Revenue is shown as £368,000. What?  The company states “Revenue and operating segments – There is one continuing class of business, being the investment in the financial technological sector.  Given that there is only one continuing class of business, operating within Italy no further segmental information has been provided.”


But Supply has no contracts and has done no business at all. So how can it have revenues? Surely this is pure fiction. When it comes to the full year, even discredited Crowe UK cannot sign off on this.


And so to the balance sheet. You will remember that, on the back of a prospectus claiming a NAV of £226 million on March 23, Supply raised £2.24 million gross (£1.896 million net) at 0.68p. Of course, we now know that the NAV was fiction and the period end Net Asset value was just £1.002 million. Net tangible assets were MINUS £52,000!


In terms of net current assets, the position is grim. They come in at minus £55,000 so given that the business is cash consumptive it was technically insolvent just over three months after listing. The shell Supply reversed into sat on £91,000 cash and that if added to the net cash raised at the RTO should give a March 23 cash number of £1.987 million. The June 30 cash number was £892,000. So that is more than a million quid up in smoke in just over three months. Given that seven months after the half year end the company still has no real sales so cannot hope to have any income…do the math! Its current position in terms of cash must be uber grim.


One wonders how a business which has not signed a contract with any customer can somehow have accumulated trade receivables as at June 30 of £2.159 million. Go figure.


The going concern statement is prepared by the directors, not auditors, as these are interims and says:


These interim financial statements have been prepared on a going concern basis following an assessment by the Directors. The Directors have reviewed the forecast cashflows for the next 12 months and consider the Group to be a going concern.


The cashflow forecasts are based on the enlarged group following the reverse acquisition in March 2020 and therefore relate to cashflows arising from the group’s Fin Tech platform that focusses on inventory monetisation facilities. The Directors have prepared the forecast using their best estimates however the company is in its start-up phase.


On the basis of the above, the directors have a material uncertainty in relation to its going concern status as noted in the recently filed financial statements for the period ended 31 December 2019. The Directors have prepared scenario-based models which include adjustments for the uncertainties noted and additional cost saving measures that could be implemented if there is a delay in the revenue generation. On the basis of these scenarios and that they are in advanced negotiations with potential investors and there has been significant interest in the product the Directors consider it appropriate to prepare the financial statements on a going concern basis. These interim financial statements do not include any adjustments that may be required if the going concern status was not considered appropriate.
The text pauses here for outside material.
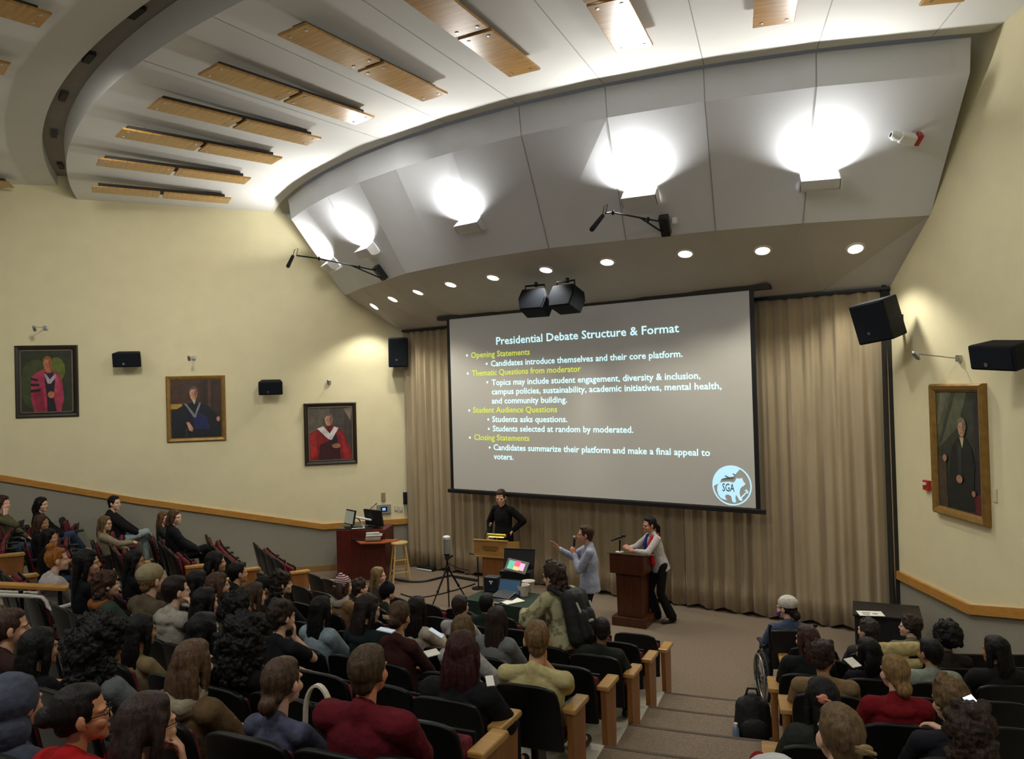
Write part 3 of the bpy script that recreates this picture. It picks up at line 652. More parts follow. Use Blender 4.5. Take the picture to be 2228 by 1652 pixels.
b = MB(); b.box((0, .0, 1.15), (w+.03, .05, .025)); b.box((0, -.004, .87), (w+.02, .03, .025)); b.build('edge_molding', M_OAK, root, bevel=.005)
b = MB()
for z, ww in ((1.04, .3), (1.005, .3), (.975, .24)): b.box((0, -.006, z), (ww, .006, .012))
b.build('engraved_lines', mat('engraved_brown', (120, 76, 34), .6, .2, 40), root)
def gooseneck(name, label, loc, rz, pts, r=.008, tip=.02):
    root = thing(name, label, 'microphone', loc, rz)
    b = MB(); b.lathe([(0, 0), (.05, 0), (.045, .02), (0, .022)]); b.build('mic_base', M_BLACK, root, smooth=40)
    b = MB(); b.tube(pts, r, 8); b.build('gooseneck', M_METAL, root, smooth=40)
    p, q = np.array(pts[-2], float), np.array(pts[-1], float); d = (q-p)/np.linalg.norm(q-p)
    b = MB(); b.shp(capsule(q, q+d*tip*2, tip*.8, tip, 10)); b.build('mic_head', M_STEEL, root, smooth=True)
def loc_of(base, rz, x, y, z): return np.array(base)+np.array([x*math.cos(rz)-y*math.sin(rz), x*math.sin(rz)+y*math.cos(rz), z])
gooseneck('lectern_microphone', 'thin silver microphone leaning over the oak lectern', loc_of(ctr, ryw, -w*.28, .2, 1.04), ryw, [(0, 0, .02), (-.02, 0, .12), (.02, 0, .24), (.08, 0, .33)])
p = loc_of(ctr, ryw, .02, .22, 1.04); root = thing('reading_lamp', 'lit brass reading lamp on the oak lectern', 'lamp', p, ryw)
b = MB(); b.tube([(0, 0, 0), (0, 0, .14)], .01, 8); b.lathe([(0, 0), (.05, 0), (.05, .012), (0, .014)]); b.build('stem', mat('brass', (176, 142, 70), .3, .05, 8, metal=.9), root, smooth=40)
b = MB(); b.shp(capsule((-.16, 0, .16), (.16, 0, .16), .03, .03, 12)); b.build('lamp_shade', mat('brass_shade', (196, 176, 70), .3, .05, 8, metal=.6), root, smooth=True)
b = MB(); b.box((0, -.005, .133), (.28, .03, .012)); b.build('tube_light', mat('lamp_glow', (255, 238, 130), emit=1.6), root)
# dark lectern
pA = onz(1331, 1360, 0); pB = onz(1406, 1370, 0); pC = onz(1423, 1356, 0)
ryw = yaw_of(pA, pB); wb = float(np.linalg.norm((pB-pA)[:2])); ctr = (pA+pB)/2
DK = dict(c=ctr, rz=ryw, w=wb)
root = thing('lectern', 'dark mahogany lectern on a plinth in front of the woman with the scarf', 'lectern', ctr, ryw)
w = wb; d = .52
b = MB(); b.box((0, d/2, .07), (w, d, .14)); b.build('plinth', M_DKWOOD, root, bevel=.012)
b = MB(); b.prism([(-w*.36, .06, .14), (w*.36, .06, .14), (w*.38, .06, .84), (-w*.38, .06, .84)], (0, .38, 0)); b.build('pedestal', M_DKWOOD, root, bevel=.006)
b = MB(); b.prism([(-w*.33, .05, .2), (w*.33, .05, .2), (w*.35, .05, .78), (-w*.35, .05, .78)], (0, .012, 0)); b.build('front_panel', M_DKWOOD, root, bevel=.004)
b = MB(); b.prism([(-w*.5, -.02, .82), (-w*.5, .52, .82), (-w*.5, .52, 1.0), (-w*.5, -.02, 1.12)], (w, 0, 0)); b.build('top_box', M_DKWOOD, root, bevel=.008)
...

So the directors are saying that as of yesterday they had 12-month models showing this is a going concern but for some reason fail to disclose the cash position as at now. I cannot think why.  There is an admission that this is a start up and a concession that there may be a “delay in revenue generation.” How does that tally with revenues being generated in H1 even though the company had not signed a single bloody contract?


the directors have a material uncertainty in relation to its going concern status.” You don’t say. That has to be the understatement of the year.
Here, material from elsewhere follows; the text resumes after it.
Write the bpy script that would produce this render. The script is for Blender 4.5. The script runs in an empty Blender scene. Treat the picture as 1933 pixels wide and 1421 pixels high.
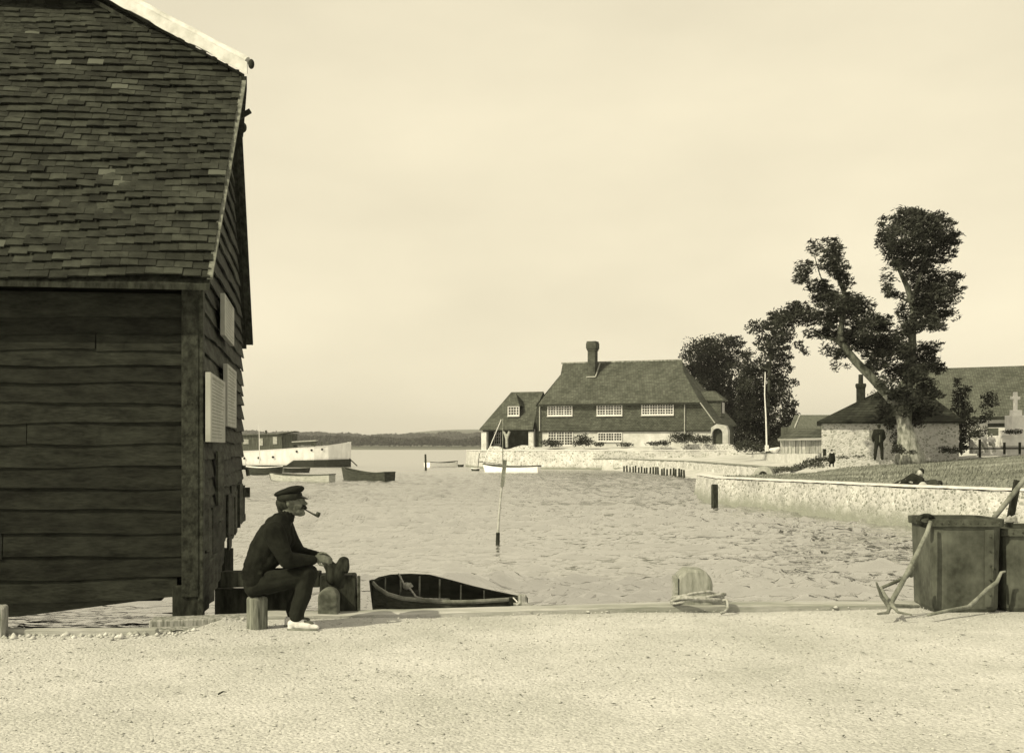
import bpy, bmesh, math, random
import numpy as np
from mathutils import Vector, Matrix
random.seed(7); rng = np.random.default_rng(11)
R = math.radians; pi = math.pi
S = bpy.context.scene; COL = S.collection

# ---------------------------------------------------------------- camera, sky, sun, exposure
F = 2333.0; HX, HY = 966.5, 844.0; CAMZ = 1.58; WATER = -0.60
cd = bpy.data.cameras.new("camera"); cam = bpy.data.objects.new("camera", cd); COL.objects.link(cam)
cam.location = (0, 0, CAMZ); cam.rotation_euler = (R(90), 0, 0)
cd.sensor_width = 36; cd.lens = 36 * F / 1933; cd.shift_y = (HY - 710.5) / 1933
cd.clip_start = 0.1; cd.clip_end = 20000
S.camera = cam
TONE = (1.0, 0.903, 0.66)          # the toned print's light
SUN_EL, SUN_AZ = 40.0, 302.0       # azimuth of the sun measured clockwise from +Y... to-sun vector below
a = R(SUN_AZ - 70)
ts = Vector((math.sin(a) * math.cos(R(SUN_EL)), math.cos(a) * math.cos(R(SUN_EL)), math.sin(R(SUN_EL))))
sl = bpy.data.lights.new("sun", 'SUN'); sl.energy = 4.3; sl.angle = R(0.5); sl.color = (1.0, 0.905, 0.625)
so = bpy.data.objects.new("sun", sl); COL.objects.link(so)
so.rotation_euler = ts.to_track_quat('Z', 'Y').to_euler(); so.location = (-30, -20, 40)
w = bpy.data.worlds.new("World"); S.world = w; w.use_nodes = True
nt = w.node_tree; nt.nodes.clear()
N = nt.nodes.new; L = nt.links.new
sky = N('ShaderNodeTexSky'); sky.sky_type = 'NISHITA'; sky.sun_disc = False
sky.sun_elevation = R(SUN_EL); sky.sun_rotation = a; sky.dust_density = 1.5; sky.air_density = 1.0
bw = N('ShaderNodeRGBToBW'); L(sky.outputs[0], bw.inputs[0])
mm = N('ShaderNodeMath'); mm.operation = 'POWER'; L(bw.outputs[0], mm.inputs[0]); mm.inputs[1].default_value = 0.22
tc = N('ShaderNodeTexCoord'); mp = N('ShaderNodeMapping'); L(tc.outputs['Generated'], mp.inputs[0])
mp.inputs['Scale'].default_value = (1.5, 1.5, 4.0)
nz = N('ShaderNodeTexNoise'); L(mp.outputs[0], nz.inputs[0]); nz.inputs['Scale'].default_value = 1.6
nz.inputs['Detail'].default_value = 5; nz.inputs['Roughness'].default_value = 0.5
mr = N('ShaderNodeMapRange'); L(nz.outputs[0], mr.inputs[0])
mr.inputs[1].default_value = 0.35; mr.inputs[2].default_value = 0.7; mr.inputs[3].default_value = 0.87; mr.inputs[4].default_value = 1.05
m2 = N('ShaderNodeMath'); m2.operation = 'MULTIPLY'; L(mm.outputs[0], m2.inputs[0]); L(mr.outputs[0], m2.inputs[1])
mc = N('ShaderNodeMix'); mc.data_type = 'RGBA'; mc.blend_type = 'MULTIPLY'; mc.inputs[0].default_value = 1
L(m2.outputs[0], mc.inputs[6]); mc.inputs[7].default_value = (9.65 * TONE[0], 9.65 * TONE[1], 9.65 * TONE[2], 1)
bg = N('ShaderNodeBackground'); L(mc.outputs[2], bg.inputs[0]); bg.inputs[1].default_value = 0.075
wo = N('ShaderNodeOutputWorld'); L(bg.outputs[0], wo.inputs[0])
S.view_settings.view_transform = 'Standard'; S.view_settings.look = 'None'
S.view_settings.exposure = 0; S.view_settings.gamma = 1
S.render.engine = 'CYCLES'
S.cycles.max_bounces = 6; S.cycles.volume_bounces = 0; S.cycles.sample_clamp_indirect = 4

# ---------------------------------------------------------------- helpers
def P(px, py, Y):                   # photograph pixel at depth Y -> world point
    return Vector(((px - HX) / F * Y, Y, CAMZ - (py - HY) / F * Y))
def tint(v, k=None):
    if k is None: k = max(0.0, min(1.0, 1 - v / 0.5))
    d = 1 / (1 + .55 * max(0, (.25 - v) / .25)); v = v * d; return (v * (1 - .05 * k), v * (1 + .04 * k), v * (1 - .18 * k), 1)

def mat(name, lo, hi, scale=3.0, stretch=(1, 1, 1), detail=5, rough=0.85, bump=0.3, bdist=0.01, island=0.0,
        fine=0.0, fscale=60, spots=None, spec=0.12, contrast=(0.35, 0.68), trans=False):
    m = bpy.data.materials.new(name); m.use_nodes = True; nt = m.node_tree; N = nt.nodes.new; L = nt.links.new
    b = nt.nodes['Principled BSDF']; b.inputs['Roughness'].default_value = rough
    b.inputs['Specular IOR Level'].default_value = spec
    tc = N('ShaderNodeTexCoord'); mp = N('ShaderNodeMapping'); L(tc.outputs['Object'], mp.inputs[0])
    mp.inputs['Scale'].default_value = stretch
    nz = N('ShaderNodeTexNoise'); L(mp.outputs[0], nz.inputs[0]); nz.inputs['Scale'].default_value = scale
    nz.inputs['Detail'].default_value = detail; nz.inputs['Roughness'].default_value = 0.6
    mr = N('ShaderNodeMapRange'); L(nz.outputs[0], mr.inputs[0]); mr.inputs[1].default_value = contrast[0]; mr.inputs[2].default_value = contrast[1]
    fac = mr.outputs[0]
    if fine:
        n2 = N('ShaderNodeTexNoise'); L(mp.outputs[0], n2.inputs[0]); n2.inputs['Scale'].default_value = fscale; n2.inputs['Detail'].default_value = 3
        s = N('ShaderNodeMath'); s.operation = 'MULTIPLY_ADD'; L(n2.outputs[0], s.inputs[0]); s.inputs[1].default_value = fine * 2; 
        s2 = N('ShaderNodeMath'); s2.operation = 'SUBTRACT'; L(fac, s2.inputs[0]); s2.inputs[1].default_value = fine
        L(s2.outputs[0], s.inputs[2]); fac = s.outputs[0]
    mx = N('ShaderNodeMix'); mx.data_type = 'RGBA'; mx.clamp_factor = True
    L(fac, mx.inputs[0]); mx.inputs[6].default_value = tint(lo); mx.inputs[7].default_value = tint(hi)
    col = mx.outputs[2]
    if island:
        g = N('ShaderNodeNewGeometry'); r2 = N('ShaderNodeMapRange'); L(g.outputs['Random Per Island'], r2.inputs[0])
        r2.inputs[3].default_value = 1 - island; r2.inputs[4].default_value = 1 + island
        m3 = N('ShaderNodeMix'); m3.data_type = 'RGBA'; m3.blend_type = 'MULTIPLY'; m3.inputs[0].default_value = 1
        L(col, m3.inputs[6]); L(r2.outputs[0], m3.inputs[7]); col = m3.outputs[2]
        if spots:                   # a few odd pieces of another tone
            gt = N('ShaderNodeMath'); gt.operation = 'GREATER_THAN'; L(g.outputs['Random Per Island'], gt.inputs[0]); gt.inputs[1].default_value = spots[0]
            m4 = N('ShaderNodeMix'); m4.data_type = 'RGBA'; L(gt.outputs[0], m4.inputs[0]); L(col, m4.inputs[6]); m4.inputs[7].default_value = tint(spots[1])
            col = m4.outputs[2]
    L(col, b.inputs['Base Color'])
    if bump:
        n3 = N('ShaderNodeTexNoise'); L(mp.outputs[0], n3.inputs[0]); n3.inputs['Scale'].default_value = fscale if fine else scale * 6; n3.inputs['Detail'].default_value = 4
        bp = N('ShaderNodeBump'); bp.inputs['Strength'].default_value = bump; bp.inputs['Distance'].default_value = bdist
        L(n3.outputs[0], bp.inputs['Height']); L(bp.outputs[0], b.inputs['Normal'])
    if trans:
        out = nt.nodes['Material Output']; t = N('ShaderNodeBsdfTranslucent'); L(col, t.inputs[0])
        ms = N('ShaderNodeMixShader'); ms.inputs[0].default_value = 0.25; L(b.outputs[0], ms.inputs[1]); L(t.outputs[0], ms.inputs[2]); L(ms.outputs[0], out.inputs[0])
    return m

def stone_mat(name, mortar, lo, hi, scale=5.0, rand=1.0, stretch=(1, 1, 1.3), bump=0.6, patch=0.0, mw=0.06, bd=0.03, wet=None):
    m = bpy.data.materials.new(name); m.use_nodes = True; nt = m.node_tree; N = nt.nodes.new; L = nt.links.new
    b = nt.nodes['Principled BSDF']; b.inputs['Roughness'].default_value = 0.9; b.inputs['Specular IOR Level'].default_value = 0.2
    tc = N('ShaderNodeTexCoord'); mp = N('ShaderNodeMapping'); L(tc.outputs['Object'], mp.inputs[0]); mp.inputs['Scale'].default_value = stretch
    v = N('ShaderNodeTexVoronoi'); v.feature = 'F1'; L(mp.outputs[0], v.inputs['Vector']); v.inputs['Scale'].default_value = scale; v.inputs['Randomness'].default_value = rand
    e = N('ShaderNodeTexVoronoi'); e.feature = 'DISTANCE_TO_EDGE'; L(mp.outputs[0], e.inputs['Vector']); e.inputs['Scale'].default_value = scale; e.inputs['Randomness'].default_value = rand
    sb = N('ShaderNodeSeparateColor'); L(v.outputs['Color'], sb.inputs[0])
    mx = N('ShaderNodeMix'); mx.data_type = 'RGBA'; L(sb.outputs[0], mx.inputs[0]); mx.inputs[6].default_value = tint(lo); mx.inputs[7].default_value = tint(hi)
    er = N('ShaderNodeMapRange'); L(e.outputs['Distance'], er.inputs[0]); er.inputs[1].default_value = mw * 0.6; er.inputs[2].default_value = mw * 1.6
    m2 = N('ShaderNodeMix'); m2.data_type = 'RGBA'; L(er.outputs[0], m2.inputs[0]); m2.inputs[6].default_value = tint(mortar); L(mx.outputs[2], m2.inputs[7])
    n = N('ShaderNodeTexNoise'); L(tc.outputs['Object'], n.inputs[0]); n.inputs['Scale'].default_value = 0.7; n.inputs['Detail'].default_value = 6
    nr = N('ShaderNodeMapRange'); L(n.outputs[0], nr.inputs[0]); nr.inputs[1].default_value = .3; nr.inputs[2].default_value = .7; nr.inputs[3].default_value = 1 - patch; nr.inputs[4].default_value = 1 + patch * .4
    m3 = N('ShaderNodeMix'); m3.data_type = 'RGBA'; m3.blend_type = 'MULTIPLY'; m3.inputs[0].default_value = 1; L(m2.outputs[2], m3.inputs[6]); L(nr.outputs[0], m3.inputs[7])
    col = m3.outputs[2]
    if wet:                         # weed and wet stain growing up from the tide line (object-space height)
        sx = N('ShaderNodeSeparateXYZ'); L(tc.outputs['Object'], sx.inputs[0])
        n4 = N('ShaderNodeTexNoise'); L(tc.outputs['Object'], n4.inputs[0]); n4.inputs['Scale'].default_value = 2.5; n4.inputs['Detail'].default_value = 5
        ad = N('ShaderNodeMath'); ad.operation = 'MULTIPLY_ADD'; L(n4.outputs[0], ad.inputs[0]); ad.inputs[1].default_value = -wet[2]; L(sx.outputs[2], ad.inputs[2])
        wr = N('ShaderNodeMapRange'); L(ad.outputs[0], wr.inputs[0]); wr.inputs[1].default_value = wet[0] - wet[2] * .5; wr.inputs[2].default_value = wet[1] - wet[2] * .5
        m5 = N('ShaderNodeMix'); m5.data_type = 'RGBA'; L(wr.outputs[0], m5.inputs[0]); m5.inputs[6].default_value = tint(wet[3]); L(col, m5.inputs[7]); col = m5.outputs[2]
    L(col, b.inputs['Base Color'])
    bp = N('ShaderNodeBump'); bp.inputs['Strength'].default_value = bump; bp.inputs['Distance'].default_value = bd
    L(er.outputs[0], bp.inputs['Height']); L(bp.outputs[0], b.inputs['Normal'])
    return m

def tag(o, label=None, cat=None, group=None, kind=None):
    if label: o['label'] = label
    if cat: o['category'] = cat
    if group: o['group'] = group
    if kind: o['kind'] = kind
    return o
def root(name, loc, label, cat, group=None):
    o = bpy.data.objects.new(name, None); COL.objects.link(o); o.location = loc; o.empty_display_size = .2
    return tag(o, label, cat, group, 'thing')
def wloc(o):
    v = Vector((0, 0, 0))
    while o: v = v + o.location; o = o.parent
    return v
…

So why are shares not yet readmitted to the Standard List?  Technically they need to apply to the FCA for the listing to be restored, under rule 5.4. I suspect that process is underway.
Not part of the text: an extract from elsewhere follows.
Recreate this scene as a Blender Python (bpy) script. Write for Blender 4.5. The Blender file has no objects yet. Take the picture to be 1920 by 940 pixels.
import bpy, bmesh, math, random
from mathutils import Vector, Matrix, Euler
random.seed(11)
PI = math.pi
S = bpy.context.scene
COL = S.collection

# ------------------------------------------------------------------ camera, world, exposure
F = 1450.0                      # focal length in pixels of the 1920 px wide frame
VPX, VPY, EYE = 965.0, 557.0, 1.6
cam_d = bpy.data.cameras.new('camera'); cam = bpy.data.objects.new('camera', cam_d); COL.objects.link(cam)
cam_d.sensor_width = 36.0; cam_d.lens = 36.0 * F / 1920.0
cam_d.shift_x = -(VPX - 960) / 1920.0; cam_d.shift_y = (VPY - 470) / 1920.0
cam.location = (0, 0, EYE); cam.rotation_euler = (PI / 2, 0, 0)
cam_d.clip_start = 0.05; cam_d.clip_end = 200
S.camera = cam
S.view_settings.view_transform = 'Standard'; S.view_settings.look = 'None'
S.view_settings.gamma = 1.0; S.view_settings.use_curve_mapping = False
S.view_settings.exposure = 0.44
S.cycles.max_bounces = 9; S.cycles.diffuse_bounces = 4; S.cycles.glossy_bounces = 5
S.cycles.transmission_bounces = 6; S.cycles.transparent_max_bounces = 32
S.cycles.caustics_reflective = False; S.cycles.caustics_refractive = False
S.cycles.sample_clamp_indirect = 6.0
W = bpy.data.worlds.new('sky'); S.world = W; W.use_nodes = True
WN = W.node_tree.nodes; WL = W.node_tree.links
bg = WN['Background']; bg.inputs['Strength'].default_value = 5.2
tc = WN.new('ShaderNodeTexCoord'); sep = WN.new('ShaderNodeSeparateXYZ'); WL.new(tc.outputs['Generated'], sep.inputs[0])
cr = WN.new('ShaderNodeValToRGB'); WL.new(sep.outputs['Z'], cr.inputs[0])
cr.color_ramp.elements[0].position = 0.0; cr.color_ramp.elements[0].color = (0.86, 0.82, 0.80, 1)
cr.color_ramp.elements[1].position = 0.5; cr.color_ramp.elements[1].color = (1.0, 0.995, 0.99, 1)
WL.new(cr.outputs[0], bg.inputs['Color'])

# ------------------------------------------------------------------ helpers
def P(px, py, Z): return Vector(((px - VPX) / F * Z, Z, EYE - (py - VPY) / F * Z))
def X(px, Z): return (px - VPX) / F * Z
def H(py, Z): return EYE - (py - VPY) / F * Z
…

If I was running the FCA, I would only restore the listing after some sort of a cleansing RNS and specifically Supply needs to provide a trading update for the year ending 31 December 2020 with revenue figures, a closing cash balance and a statement on whether it expects to require funding. But then again, I’d be a balanced regulator ensuring that companies were transparent. The FCA staffers are a bunch of clowns whose only expertise is preparing papers on how the City can tackle global warming, the gender pay gap and the evils of Brexit and in shitting on their organisation’s plush carpets.